On Friday, the likes of Temples and Palma Violets once again draw fans ready to be enthralled by guitar music and experience the “RIP Rock Music” hyperbole fade to a distant whisper amidst the frenetic intensity of ‘Best of Friends’ rousing chorus. Worryingly amiss, however, is the inventiveness and fresh originality that drove independent rock music’s resurgence in the early 2000’s, leading one to question even the vague possibility of a band such as, say, Peace one day headlining the stage they occupy on Saturday afternoon. On the main stage heavy rock veterans Queens of the Stone Age are elevated to co-headline status, and although they may not draw the same footfall as Artcic Monkeys or Blink-182 during the following nights, they in fact deliver by far the most impressive headlining set of the weekend. Performing cuts from their superb Songs For The Deaf, Queens of the Stone Age circa. 2002 sounds as fresh in a field in 2014 as it did over a decade ago.
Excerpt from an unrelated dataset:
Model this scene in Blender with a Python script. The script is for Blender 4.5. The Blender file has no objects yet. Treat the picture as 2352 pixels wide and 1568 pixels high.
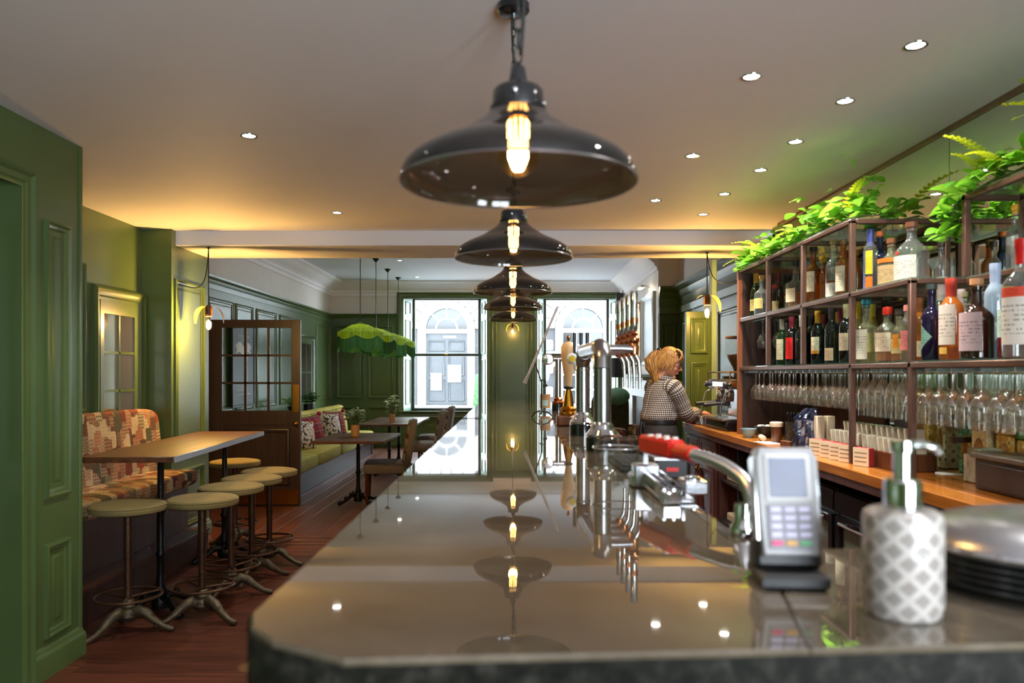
import bpy, math, random
from mathutils import Vector, Matrix
R = math.radians
PI = math.pi
rng = random.Random(11)
SC = bpy.context.scene
C = SC.collection
# ------------------------------------------------------------------ camera
CAMZ, FPX, CX, CY = 1.47, 1800.0, 1178.0, 858.0
cam = bpy.data.cameras.new('camera')
cam_o = bpy.data.objects.new('camera', cam)
C.objects.link(cam_o)
cam_o.location = (0, 0, CAMZ)
cam_o.rotation_euler = (R(90), 0, 0)
cam.sensor_width = 36.0
cam.lens = 36.0 * FPX / 2352.0
cam.shift_x = -(CX - 1176.0) / 2352.0
cam.shift_y = (CY - 784.0) / 2352.0
cam.clip_start = 0.02
cam.dof.use_dof = True
cam.dof.focus_distance = 8.0
cam.dof.aperture_fstop = 3.6
SC.camera = cam_o
# ------------------------------------------------------------------ exposure and world
SC.view_settings.view_transform = 'Standard'
SC.view_settings.look = 'None'
SC.view_settings.gamma = 1.0
SC.view_settings.exposure = 1.12
SC.view_settings.use_curve_mapping = False
SC.cycles.use_denoising = True
SC.cycles.max_bounces = 10
SC.cycles.diffuse_bounces = 4
SC.cycles.glossy_bounces = 5
SC.cycles.transmission_bounces = 6
SC.cycles.transparent_max_bounces = 20
SC.cycles.sample_clamp_indirect = 6.0
SC.cycles.caustics_reflective = False
SC.cycles.caustics_refractive = False
W = bpy.data.worlds.new('overcast_sky')
SC.world = W
W.use_nodes = True
wn = W.node_tree.nodes
bg = wn['Background']
bg.inputs['Strength'].default_value = 13.5
bg.inputs['Color'].default_value = (0.80, 0.90, 1.0, 1)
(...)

Reading’s superficial diversity, which sees Duke Dumont and Gorgon City able to attract massive numbers into tents, before passing the baton to nuanced alternative bands such as The Horrors, is unfortunately as much the weekend’s undoing as it is its making. As dance music looks set to be elevated to ever greater heights in Reading’s previously uncharted territory, it’s hard not to feel that Blink-182 and Papa Roach’s nostalgia-driven Sunday main stage slots are merely jarring hangovers from an era that the festival soon needs to shed in order to retain an engaging and relevant theme. As Jungle’s sounds falls flat in the NME Tent and Flume brings an energized end to proceedings in the dance tent my main impression is of disappointment at not having apparently participated in a festival per se but more a hastily compiled range of artists for exhibition to an audience not wholly understood.

Reading, in small doses, manages to supply the thrills that its high face value and repute demands, and whilst the diversity of the acts on display is to be lauded, it should never be a substitution for the big-name acts that a big-name brand such as Reading demands, nor for what was missing from The Kooks’ bland advert fodder in the NME tent, actual substance.